Vinod Behl
Reviewing the efficacy of Insolvency and Bankruptcy Code (IBC), rating agency, ICRA has pitched for a separate framework for small-ticket insolvency cases before they reach the National Company Law Tribunal (NCLT), maintaining that such a policy move will reduce the burden on the NCLT benches and help expedite admissions for larger ticket size cases. The ICRA suggestion comes amid persistent delays in the insolvency process, with nearly 78% of ongoing corporate insolvency resolution process (CIRP) cases having crossed the prescribed 270-day limit as of March 2026. Also, while the implementation of the pre-packaged insolvency resolution process (PPIRP) introduced for MSMEs to ease resolution of smaller firms,has remained limited, with only 10 plans approved over the last five years.Top real estate industry professionals’ dwell on this all imprtant issue.

Ashwinder R Singh, Chairman, CII Real Estate, Co-Founder BCD Royale & Advisor, NAR India
ICRA’s suggestion for creating a separate framework for small-ticket insolvency cases before NCLT, merits consideration. While the IBC (Insolvency & Banking Code) has significantly improved financial discipline and accountability across sectors, NCLT bandwidth is increasingly being consumed by smaller cases that could potentially be resolved through a faster , specialized framework.
In real estate, the next phase of reform should focus less on admission and more on resolution – ensuring quicker project completion, protecting homebuyers and preserving asset value. The true success of insolvency in real estate is not liquidation, but delivery.

Shobhit Agarwal, CEO, Anarock Capital
The Insolvency and Bankruptcy Code has fundamentally transformed India’s real estate sector by granting homebuyers financial creditor status, enabling them to vote on resolution plans. Anarock’s joint report with Khaitan & Company has revealed that real estate’s share in IBC recoveries had risen to 18.8% by June 2023, compared to just 1.2% in the pre-IBC era.
However, significant gaps remain. The sector needs project-level insolvency mechanisms rather than companywide proceedings, faster NCLT approval timelines and enhanced liquidity for resolution applicants. Additionally, better coordination between RERA and IBC processes, clearer priority for homebuyer claims, and standardized valuation methods will make the framework more effective for stalled real estate projects.

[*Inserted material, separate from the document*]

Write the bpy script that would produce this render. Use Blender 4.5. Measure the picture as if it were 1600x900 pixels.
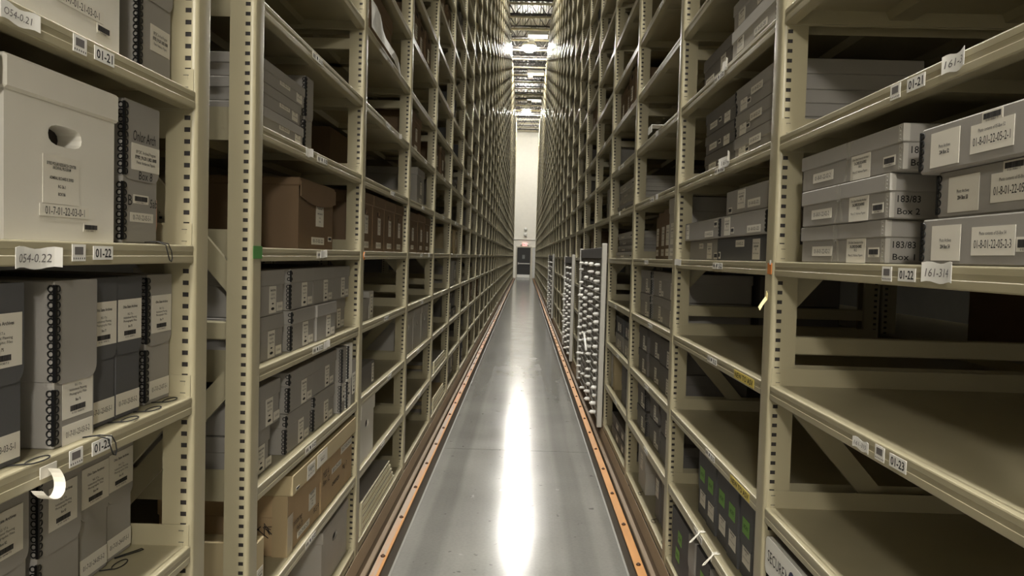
import bpy, bmesh, math, random
from mathutils import Vector, Matrix
random.seed(7)
R = math.radians
scene = bpy.context.scene
for o in list(bpy.data.objects): bpy.data.objects.remove(o)
C = scene.collection

# ------------------------------------------------------------------ camera
def make_camera():
    f, vx, vy, s = 1230.0, 820.0, 400.5, .0275
    y = Vector((vx-800, 450-vy, f)).normalized()
    z = Vector((s, 1, 0)); z.z = -(z.x*y.x+z.y*y.y)/y.z; z.normalize()
    x = Vector((y.y*z.z-y.z*z.y, y.z*z.x-y.x*z.z, y.x*z.y-y.y*z.x))
    if x.x < 0: x = -x
    # rows x,y,z = world axes in camera (right, up, forward) coordinates
    right = Vector((x[0], y[0], z[0])); up = Vector((x[1], y[1], z[1])); fwd = Vector((x[2], y[2], z[2]))
    m = Matrix((right, up, -fwd)).transposed().to_4x4()
    m.translation = Vector((.027, 0, 1.5))
    cam = bpy.data.cameras.new('camera'); o = bpy.data.objects.new('camera', cam); C.objects.link(o)
    cam.sensor_fit = 'HORIZONTAL'; cam.sensor_width = 36; cam.lens = f/1600*36
    cam.clip_start = .02; cam.clip_end = 200
    o.matrix_world = m
    scene.camera = o
make_camera()

# ------------------------------------------------------------------ light and exposure
vs = scene.view_settings
vs.view_transform = 'Standard'; vs.look = 'None'; vs.gamma = 1; vs.use_curve_mapping = False
EXPOSURE = 0.92
vs.exposure = EXPOSURE
LAMP_EMIT = 420.0
LAMPS = [-6.5, .6, 7.7, 18.6, 32.9, 47.2]
LAMP_Z = 10.2
WALLFILL_EMIT = 70.0
FILL_EMIT = 155.0; FILL_Y = -2.6; FILL_Z = 3.1
w = bpy.data.worlds.new('world'); scene.world = w; w.use_nodes = True
w.node_tree.nodes['Background'].inputs[0].default_value = (.9, .88, .8, 1)
w.node_tree.nodes['Background'].inputs[1].default_value = .02

# ------------------------------------------------------------------ materials
def srgb(r, g, b):
    return tuple(((c/255)/12.92 if c/255 <= .04045 else ((c/255+.055)/1.055)**2.4) for c in (r, g, b)) + (1,)
MATS = {}
def mat(name, col, rough=.6, metal=0, var=.06, scale=6, spec=.5, bump=0, bscale=200, coat=0, detail=4, emit=0, wear=None, stretch=None):
    if name in MATS: return MATS[name]
    m = bpy.data.materials.new(name); m.use_nodes = True
    nt = m.node_tree; b = nt.nodes['Principled BSDF']
    b.inputs['Roughness'].default_value = rough; b.inputs['Metallic'].default_value = metal
    b.inputs['Specular IOR Level'].default_value = spec
    b.inputs['Coat Weight'].default_value = coat; b.inputs['Coat Roughness'].default_value = .15
    tc = nt.nodes.new('ShaderNodeTexCoord'); n = nt.nodes.new('ShaderNodeTexNoise')
    n.inputs['Scale'].default_value = scale; n.inputs['Detail'].default_value = detail
    if stretch:
        mp = nt.nodes.new('ShaderNodeMapping'); mp.inputs['Scale'].default_value = stretch
        nt.links.new(tc.outputs['Object'], mp.inputs[0]); nt.links.new(mp.outputs[0], n.inputs['Vector'])
    else:
        nt.links.new(tc.outputs['Object'], n.inputs['Vector'])
    cr = nt.nodes.new('ShaderNodeValToRGB')
    lo = tuple(max(0, c*(1-var)) for c in col[:3])+(1,); hi = tuple(min(1, c*(1+var)) for c in col[:3])+(1,)
    cr.color_ramp.elements[0].position = .3; cr.color_ramp.elements[0].color = lo
    cr.color_ramp.elements[1].position = .7; cr.color_ramp.elements[1].color = hi
    if wear:
        e = cr.color_ramp.elements.new(wear[1]); e.color = wear[0]
    nt.links.new(n.outputs['Fac'], cr.inputs[0]); nt.links.new(cr.outputs[0], b.inputs['Base Color'])
    if bump:
        n2 = nt.nodes.new('ShaderNodeTexNoise'); n2.inputs['Scale'].default_value = bscale
        nt.links.new(tc.outputs['Object'], n2.inputs['Vector'])
        bp = nt.nodes.new('ShaderNodeBump'); bp.inputs['Strength'].default_value = bump; bp.inputs['Distance'].default_value = .002
        nt.links.new(n2.outputs['Fac'], bp.inputs['Height']); nt.links.new(bp.outputs[0], b.inputs['Normal'])
    if emit:
        b.inputs['Emission Color'].default_value = col; b.inputs['Emission Strength'].default_value = emit
    MATS[name] = m
    return m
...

Ajay Sharma, Managing Director, Valuation & Advisory Services at Colliers India
IBC 2016 was amended in 2021 introducing Pre-Planned Insolvency Resolution Process (PIRP) for MSME entities where the debt threshold is 10 lakhs or more. In this the corporate debtor runs the entity while unrelated financial creditors appoint the RP to guide the process, with the Committee of Creditors approving the resolution plan within 90 days and Adjudicating Authority reviewing and approving the plan. However, PIRP did not succeed due to issues of timeline of judicial orders, lack of precedence that invite scrutinise, bankers’ preference for CIRP process and loss of relevance of Resolution Plan if time exceeds 120 days. This should have been the golden bullet to resolve many cases especially in tier 2 cities, the model has drawn low enthusiasm. In fact, under PRIP, the maximum number of cases are of real estate developers. The issue of accepting haircuts, usually a last resort in CIRP, is also seen to evoke lower enthusiasm for this model to be adopted by financial creditors.
To counter this, many experts believe that an out of court mediation phase before going to NCLT, will preserve value usually lost in prolonged litigation and also result in lower procedural requirements and cost. The new mechanism needs significant transparency where there is a level playing field for competing bids with access to information which currently is not there in PIRP.
Speed of insolvency filing and approval of prepack is critical to minimize enterprise erosion that should be strictly enforced and have judicial mechanisms to handle such cases. Further, any decision agreed by majority should be legally enforced while not entertaining any further dissenters to ensure no delays are created that leads to collapse of the enterprise. Also, it is critical to allow finance infusion mechanisms with higher priority of packback the existing loans to keep the enterprise alive and kicking, ensuring turnarounds happen at a faster rate.

Prashant Thakur, Head, Research & Advisory, Anarock Group
ICRA’s recommendation for a dedicated small-ticket insolvency framework is timely and much needed. Such a framework before NCLT (National Company Law Tribunal), will significantly reduce case backlogs and accelerate resolution timelines. This is especially critical for real estate where delays directly impact homebuyers, many of whom have invested their life savings in homes in stuck or delayed under-construction projects.
Smaller cases involving INR 50-100 crore can be resolved through simplified processes. This will allow NCLT to focus on more complex large-ticket cases. This dual -track approach will improve overall efficiency and restore confidence among homebuyers and investors.